Problem requirements:
Retype, exactly as written, every line from the one containing "m.prism(prof, (0, .12, 0)).build('toothed_wheel', 'dark', gc)" down to the one containing "1.05), .06, .05).build('brace', 'orange', tp)", including both, and nothing else.

Given material:
BEGIN

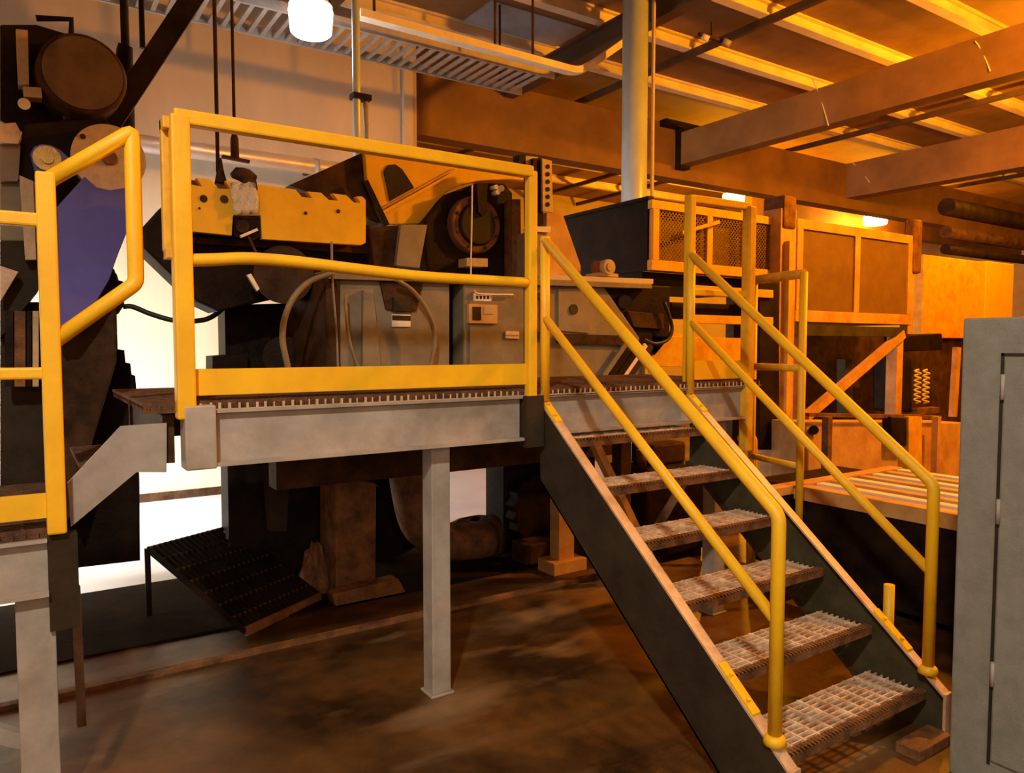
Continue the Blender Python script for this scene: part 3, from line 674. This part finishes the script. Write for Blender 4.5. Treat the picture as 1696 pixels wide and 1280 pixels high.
# dark gear cluster by the stair
gc = thing('conveyor_drive', 'black toothed drive unit under the platform beside the stair', 'machine', (1.0, 1.6, 0))
q = at(885, 845, Y=1.75)
m = MB(); prof = []
for i in range(36):
    a_ = 2*math.pi*i/36; r_ = .30 if i % 2 else .27; prof.append((q.x+.1+r_*math.cos(a_), 1.75, q.z+r_*math.sin(a_)))
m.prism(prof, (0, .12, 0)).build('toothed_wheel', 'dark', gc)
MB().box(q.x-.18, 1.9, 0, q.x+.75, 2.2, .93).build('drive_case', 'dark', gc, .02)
MB().box(q.x-.25, 1.5, 0.0, q.x+.3, 1.7, .16).build('base_rail', 'darkbrown', gc, .01)
tp = thing('support_post', 'short orange-yellow square post with foot behind the stair stringer', 'post', (1.05, 1.3, 0))
MB().box(1.02, 1.25, .02, 1.16, 1.36, 1.1).build('upright', 'orange', tp, .004)
MB().box(.94, 1.2, 0, 1.24, 1.4, .09).build('foot', 'orange', tp, .004)
MB().bar((1.5, .75, .05), (.9, .75, 1.05), .06, .05).build('brace', 'orange', tp)

# ------------------------------------------------------------------ hanging gear near the cream wall
d_ = thing('round_duct', 'long silver round duct running along the cream wall', 'duct', (0, 5.2, 3.6))
MB().cyl((-4.65, 5.2, 3.62), (2.0, 5.2, 3.62), .085, 28).build('duct_pipe', 'silver', d_)
for x in (-4.2, -2.0, .6): 
    MB().cyl((x, 5.2, 3.62), (x+.04, 5.2, 3.62), .092, 28).build('joint_band', 'steel', d_)
    MB().box(x, 5.28, 3.6, x+.04, YB, 3.64).build('wall_bracket', 'darkbrown', d_)
for px, yb_, m_, lab in ((361, 285, .011, 'plain dark hanging rod left of the hooked one, over the yellow beam'), (389, 262, .009, 'dark hanging rod with swivel hook above the yellow beam')):
    q = at(px, yb_, Y=1.5); hk = thing('hanging_rod', lab, 'rod', q)
    MB().cyl((q.x, 1.5, q.z), (q.x, 1.5, ROOF), m_, 10).build('rod', 'darkbrown', hk)
    if px > 370:
        MB().tube([(q.x, 1.5, q.z+.14), (q.x, 1.5, q.z+.11), (q.x, 1.5, q.z)], [.012, .022, .024], 12).build('swivel', 'darkbrown', hk)
        MB().bar((q.x-.07, 1.5, q.z), (q.x+.08, 1.5, q.z-.01), .03, .016).build('cross_bar', 'darkbrown', hk)
q = at(597, 230, Y=3.0); cz = at(597, 162, Y=3.0).z
cp = thing('conduit_drop', 'grey double conduit dropping from the ceiling with a dark clamp', 'conduit', (q.x, 3, 2.2))
MB().cyl((q.x-.03, 3, 1.9), (q.x-.03, 3, ROOF), .033, 16).build('main_conduit', 'pole', cp)
MB().cyl((q.x+.05, 3, 1.9), (q.x+.05, 3, cz), .022, 14).build('side_conduit', 'steel', cp)
MB().box(q.x-.075, 2.95, cz-.02, q.x+.085, 3.05, cz+.025).build('clamp', 'dark', cp)
# black brace and pipes upper left
tag(MB().bar(at(330, -20, Y=2.2), at(175, 215, Y=2.2), .13, .12).build('diagonal_brace', 'dark'), 'thick black diagonal brace rising from the drum machine to the ceiling', 'brace')
vp = thing('vertical_pipe', 'dark vertical pipe with wide collar beside the black diagonal brace', 'pipe', at(208, 130, Y=2.6))
q = at(209, 130, Y=2.6); MB().cyl((q.x, 2.6, q.z-.6), (q.x, 2.6, ROOF), .026, 14).build('pipe', 'dark', vp)
MB().cyl((q.x, 2.6, q.z-.6), (q.x, 2.6, q.z+.2), .045, 16).build('collar', 'dark', vp)
tag(MB().cyl(at(236, 80, Y=2.7), at(236, 80, Y=2.7)+Vector((0,0,2.3)), .018, 12).build('vertical_pipe', 'dark'), 'thin dark vertical pipe in the gap behind the black brace', 'pipe')
tag(MB().tube([at(60, 30, Y=2.2), at(118, 32, Y=2.2), at(118, 75, Y=2.2)], .018, 10).build('bent_conduit', 'dark'), 'thin dark bent conduit above the round drum', 'conduit')
# cable tray
TZ = 4.62; ya, yb2 = 3.85, 4.5
ct = thing('cable_tray', 'perforated ladder cable tray hanging below the roof by the cream wall', 'tray', (1, 4.2, TZ))
for y in (ya, yb2): MB().box(-3, y-.015, TZ, 2.9, y+.015, TZ+.09).build('side_rail', 'tray', ct)
rung0 = None
for i in range(48):
    x = -2.9+i*.12
    if rung0 is None: rung0 = MB().box(x-.02, ya+.015, TZ+.01, x+.02, yb2-.015, TZ+.035).build('rung', 'tray', ct)
    else:
        c_ = rung0.copy(); COL.objects.link(c_); c_.parent = ct; c_.location = (i*.12, 0, 0)
for x in (-2, .3, 2.6):
    MB().box(x-.01, ya-.02, TZ+.09, x+.01, ya, ROOF).box(x-.01, yb2, TZ+.09, x+.01, yb2+.02, ROOF).build('hanger', 'darkbrown', ct)
# pale trough duct with a bend
tr = thing('wire_trough', 'pale bent wire trough running below the roof from the ladder tray', 'trough', (2, 3.5, 4.6))
p0, p1, p2 = at(560, 20, Y=3.5), at(960, 120, Y=3.5), None
zt_ = 4.62
e_ = at(1046, 60, Y=3.5)
path = bend([(.45, 3.5, zt_), (2.98, 3.5, zt_-.02), (e_.x, 3.5, e_.z), (e_.x, 3.5, ROOF)], .16, 6)
m = MB()
for a_, b_ in zip(path, path[1:]): m.bar(a_, b_, .11, .07)
m.build('trough_run', 'purlin', tr)
for x in (.6, 1.9): MB().box(x-.01, 3.49, zt_+.035, x+.01, 3.51, ROOF).build('hanger', 'darkbrown', tr)

# the big round column and roof fittings
pc = at(1050, 330, Y=3.0)
col = thing('round_column', 'grey-green round steel column rising to the roof in mid picture', 'column', (pc.x, 3, 0))
MB().cyl((pc.x, 3, .02), (pc.x, 3, ROOF), .135, 36).build('shaft', 'pole', col)
MB().box(pc.x-.2, 2.8, 0, pc.x+.2, 3.2, .02).build('base_plate', 'steel', col)
MB().box(pc.x+.10, 2.83, 0.02, pc.x+.125, 2.86, ROOF).build('conduit', 'tan', col)
q = at(1132, 245, Y=5.9)
cb = thing('beam_bracket', 'dark hanging bracket fixed to the long girder right of the column', 'bracket', (q.x, 5.93, q.z))
MB().box(q.x-.1, 5.85, q.z-.35, q.x+.12, 5.998, q.z+.3).build('hanger_plate', 'dark', cb, .01)
MB().box(q.x-.45, 5.85, q.z+.3, q.x+.35, 5.998, q.z+.4).build('top_angle', 'dark', cb)
s1 = at(1163, 60, Z=5.2)
so = thing('ceiling_sensor', 'small roof-mounted twin spotlight near the top of the picture', 'spotlight', s1)
MB().cyl(s1, s1+Vector((.05, -.05, -.04)), .035, 14).build('lamp_head', 'label', so)
MB().cyl(s1+Vector((.3, -.05, 0)), s1+Vector((.36, -.1, -.05)), .04, 14).build('lamp_head', 'steel', so)
MB().box(s1.x-.05, s1.y-.02, s1.z, s1.x+.4, s1.y+.02, s1.z+.03).box(s1.x+.15, s1.y-.01, s1.z+.03, s1.x+.17, s1.y+.01, 5.4).build('bracket', 'darkbrown', so)
for (a_, b_), lab in ((((1345, 130), (1372, 208)), 'thin pale cable hanging under the middle of the roof'), (((1615, 68), (1640, 118)), 'thin pale cable hanging under the roof at the right'),
                     ((((1412, 270)), (1440, 302)), 'short twisted pale cable end on the girder corner')):
    P_ = at(*a_, Y=2.6); Q_ = at(*b_, Y=2.6)
    P_ = at(*a_, X=6.98 if a_[1] < 200 else 11.84); Q_ = at(*b_, X=P_.x)
    tag(MB().tube(smooth_path([P_, P_.lerp(Q_, .4)+Vector((.03, 0, .02)), Q_], 5), .008, 6).build('hanging_cable', 'purlin'), lab, 'cable')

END

Result of the task:
m.prism(prof, (0, .12, 0)).build('toothed_wheel', 'dark', gc)
MB().box(q.x-.18, 1.9, 0, q.x+.75, 2.2, .93).build('drive_case', 'dark', gc, .02)
MB().box(q.x-.25, 1.5, 0.0, q.x+.3, 1.7, .16).build('base_rail', 'darkbrown', gc, .01)
tp = thing('support_post', 'short orange-yellow square post with foot behind the stair stringer', 'post', (1.05, 1.3, 0))
MB().box(1.02, 1.25, .02, 1.16, 1.36, 1.1).build('upright', 'orange', tp, .004)
MB().box(.94, 1.2, 0, 1.24, 1.4, .09).build('foot', 'orange', tp, .004)
MB().bar((1.5, .75, .05), (.9, .75, 1.05), .06, .05).build('brace', 'orange', tp)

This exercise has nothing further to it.